On September 24, Sky News reported that the United Kingdom Financial Conduct Authority (FCA) is seeking a fine of more than £30 million against Tesco Bank relating to the 2016 cyberattack on the bank’s online services. At the time of the attack, the bank’s then-Chief Executive Officer, Benny Higgins, stated that “a systematic, sophisticated attack” had taken money from about 20,000 customer accounts. Tesco Bank shortly thereafter refunded £2.5 million to about 9,000 customers, and is now contesting the proposed FCA fine.
Note: This action is only the latest in a series of enforcement actions that United Kingdom authorities have brought against various companies and entities in 2018 for data breaches or inadequate data protection:
- September 2018: The United Kingdom Information Commissioner’s Office (ICO) imposed a £500,000 fine on Equifax Ltd. for “failing to protect the personal information of up to 15 million people in Britain during a 2017 cyber attack.”
- July 2018: The ICO stated its intent to fine Facebook the maximum of £500,000 for two violations of the Data Protection Act 1998, stemming from Facebook’s alleged failure to protect Facebook users’ personal data that Cambridge Analytica harvested for political purposes.
- June 2018: The ICO imposed a £250,000 fine on Yahoo! for a 2014 data breach that resulted in the theft of at least 500 million records.
- May 2018: The ICO imposed a £120,000 fine on the University of Greenwich for a security breach in which 19,500 students’ personal data were placed online.
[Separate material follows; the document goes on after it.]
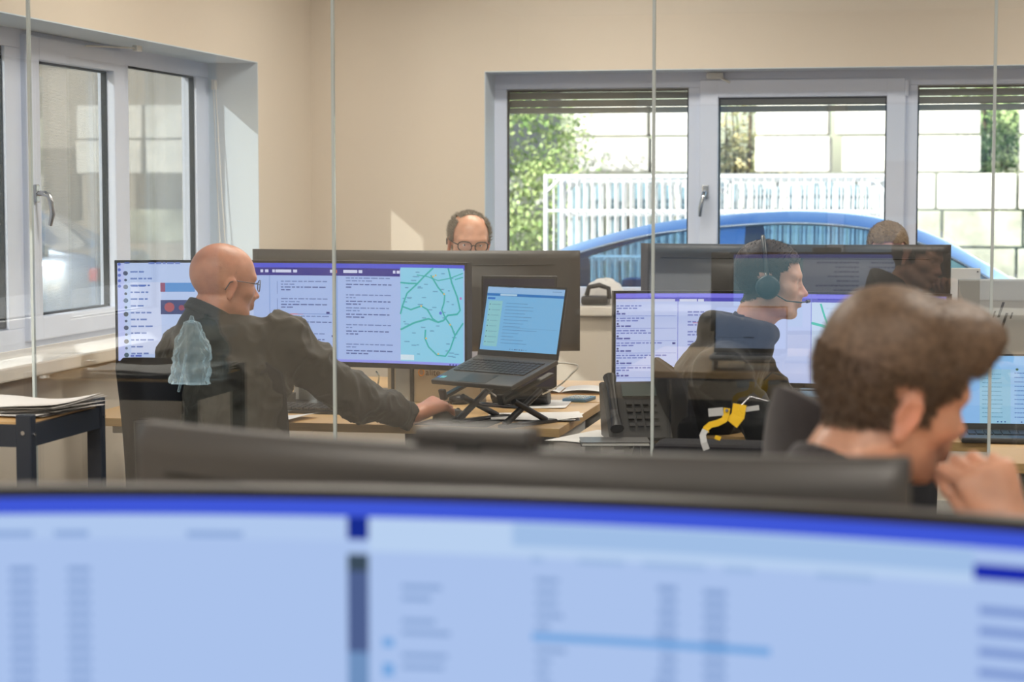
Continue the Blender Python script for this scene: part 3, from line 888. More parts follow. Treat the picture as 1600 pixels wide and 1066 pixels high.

This particular report, however, is a timely reminder – as reports of other significant United Kingdom-related data breaches at British Airways, Dixons Carphone, and Ticketmaster have come to light in recent months — that companies doing business in the United Kingdom need to see that their data-security compliance programs focus not only on the General Data Protection Regulation (GDPR), but on other laws and regulatory regimes that mandate effective protection against data breaches.